Duas canções de Assis Valente, ambas autobiográficas, são espelho fiel de sua personalidade, na opinião de Gonçalo: Cai, Cai, Balão e Alegria. “Elas contrapõem a alegria do samba e do Carnaval às tristezas e mazelas do dia a dia.” Em Alegria, por exemplo, o sambista resume sua melancolia no verso: “Vou cantando, fingindo alegria/ para a humanidade não me ver chorar”.

Mário Lago, em papo e prosa

Mário não morreu amargurado, muito menos esquecido. Era um homem muito bem resolvido, ciente de seus talentos e de suas poucas limitações. Fazia de tudo com imensa classe. Compositor invejável, poeta vigoroso, ator versátil, era dessas unanimidades incontestáveis. Não que não tenha tido suas desilusões. Sobretudo políticas. “Ele era um socialista de formação e passou a vida insatisfeito com os rumos do país”, diz o jornalista e crítico musical Jairo Severiano. 

Lago dizia que a abordagem de Amélia não é de gênero, pois também existe o “amélio”. O tema fala de um estado de amor, não de submissão

Filiado ao antigo PCB, o artista sempre foi um militante engajado, mas sua posição ideológica não era refletida nas letras. Não fez canções de protesto, mas em compensação entrou para a história como autor de letras comportamentais, como Ai, Que Saudades da Amélia (em parceria com Ataulfo Alves), muitas vezes contestada como exacerbação do politicamente incorreto, mas sempre defendida pelo compositor como uma singela crônica de confrontação da consumista fútil com a mulher parceira, cúmplice, solidária.

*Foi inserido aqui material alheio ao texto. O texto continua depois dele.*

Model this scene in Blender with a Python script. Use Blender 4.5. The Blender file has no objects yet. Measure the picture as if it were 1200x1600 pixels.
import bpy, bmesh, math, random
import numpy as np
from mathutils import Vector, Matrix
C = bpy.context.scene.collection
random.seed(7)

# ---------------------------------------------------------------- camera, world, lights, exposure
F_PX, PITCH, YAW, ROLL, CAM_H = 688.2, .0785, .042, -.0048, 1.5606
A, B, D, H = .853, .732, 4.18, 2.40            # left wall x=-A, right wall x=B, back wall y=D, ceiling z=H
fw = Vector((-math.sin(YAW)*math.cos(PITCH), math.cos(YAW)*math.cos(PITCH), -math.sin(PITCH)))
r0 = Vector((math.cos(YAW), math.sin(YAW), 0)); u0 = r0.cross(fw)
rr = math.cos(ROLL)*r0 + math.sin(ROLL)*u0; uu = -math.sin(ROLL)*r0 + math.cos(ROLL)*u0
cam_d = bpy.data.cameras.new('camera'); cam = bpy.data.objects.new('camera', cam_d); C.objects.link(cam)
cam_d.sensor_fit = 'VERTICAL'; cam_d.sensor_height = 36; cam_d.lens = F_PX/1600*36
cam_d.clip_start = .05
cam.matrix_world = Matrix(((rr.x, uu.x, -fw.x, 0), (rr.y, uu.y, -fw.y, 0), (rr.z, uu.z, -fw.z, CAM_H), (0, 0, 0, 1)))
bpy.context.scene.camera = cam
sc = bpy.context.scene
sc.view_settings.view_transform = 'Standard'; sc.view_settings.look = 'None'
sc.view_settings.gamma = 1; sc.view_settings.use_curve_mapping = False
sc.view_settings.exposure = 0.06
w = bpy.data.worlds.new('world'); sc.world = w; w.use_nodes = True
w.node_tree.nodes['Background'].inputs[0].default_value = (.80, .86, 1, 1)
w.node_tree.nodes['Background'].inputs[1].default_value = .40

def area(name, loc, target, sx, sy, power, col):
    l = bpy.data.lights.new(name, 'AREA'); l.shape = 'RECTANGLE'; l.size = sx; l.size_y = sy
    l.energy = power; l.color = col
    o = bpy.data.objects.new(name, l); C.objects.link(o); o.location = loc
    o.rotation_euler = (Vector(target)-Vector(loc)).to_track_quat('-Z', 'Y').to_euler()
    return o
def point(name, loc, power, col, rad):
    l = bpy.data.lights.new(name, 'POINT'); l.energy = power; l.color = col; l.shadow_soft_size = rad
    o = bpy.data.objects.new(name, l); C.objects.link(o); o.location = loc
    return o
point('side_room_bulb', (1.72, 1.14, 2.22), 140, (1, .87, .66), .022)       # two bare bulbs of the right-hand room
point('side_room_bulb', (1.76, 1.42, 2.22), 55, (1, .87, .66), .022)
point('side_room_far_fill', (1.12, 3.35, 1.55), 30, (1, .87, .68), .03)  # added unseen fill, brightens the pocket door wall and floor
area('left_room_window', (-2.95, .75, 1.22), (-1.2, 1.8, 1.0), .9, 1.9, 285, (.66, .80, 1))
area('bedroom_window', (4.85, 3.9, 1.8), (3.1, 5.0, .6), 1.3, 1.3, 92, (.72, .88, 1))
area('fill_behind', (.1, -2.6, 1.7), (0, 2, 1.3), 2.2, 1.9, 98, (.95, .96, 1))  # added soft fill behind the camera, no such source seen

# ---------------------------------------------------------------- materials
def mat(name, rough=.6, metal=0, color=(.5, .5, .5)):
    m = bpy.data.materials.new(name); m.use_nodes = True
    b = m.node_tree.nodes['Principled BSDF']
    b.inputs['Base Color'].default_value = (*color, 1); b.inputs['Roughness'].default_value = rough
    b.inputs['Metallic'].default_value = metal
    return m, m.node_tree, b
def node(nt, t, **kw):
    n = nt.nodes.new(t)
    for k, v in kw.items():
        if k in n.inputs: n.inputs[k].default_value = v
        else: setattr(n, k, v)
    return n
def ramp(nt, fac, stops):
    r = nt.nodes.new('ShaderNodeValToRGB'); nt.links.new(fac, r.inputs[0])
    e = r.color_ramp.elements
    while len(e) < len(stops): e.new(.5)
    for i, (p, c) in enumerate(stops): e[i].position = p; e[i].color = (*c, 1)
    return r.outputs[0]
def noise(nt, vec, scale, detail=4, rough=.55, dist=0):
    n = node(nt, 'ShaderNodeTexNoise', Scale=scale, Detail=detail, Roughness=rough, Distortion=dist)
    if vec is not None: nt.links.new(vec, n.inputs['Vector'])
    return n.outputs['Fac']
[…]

Em entrevista, chegou a dizer que abordagem não é de gênero, pois também existe o “amélio” para explicar que o tema é um estado de amor, não de submissão.

Severiano e ele foram amigos viscerais. Querido pelos colegas e parceiros, Mário Lago só se tornava “desleal” quando uma conquista amorosa estava em jogo, como lembra o jornalista, em referência ao “roubo”, pelo sambista, de uma das maiores paixões da vida de Noel Rosa, a dançarina Ceci. Noel ainda tentou dar o troco, reconquistar a amante (ele era casado e Lago, solteiro), mas a tuberculose o consumiu. Quando o coração de uma mulher estava em jogo, Lago “não era solidário nem no câncer”.

Severiano conta que ele não poupou nem mesmo o amigo Custódio Mesquita (seu parceiro em clássicos como Enquanto Houver Saudade e Nada Além), famoso pela boa-pinta e pelo jeitão sedutor. Mas não era páreo para Lago, que ganhou todas as disputas com o parceiro e não tinha nenhuma dificuldade moral ou remorso em fazer o papel de “ladrão amoroso”. Ai, meu Deus, que saudade de Mário Lago.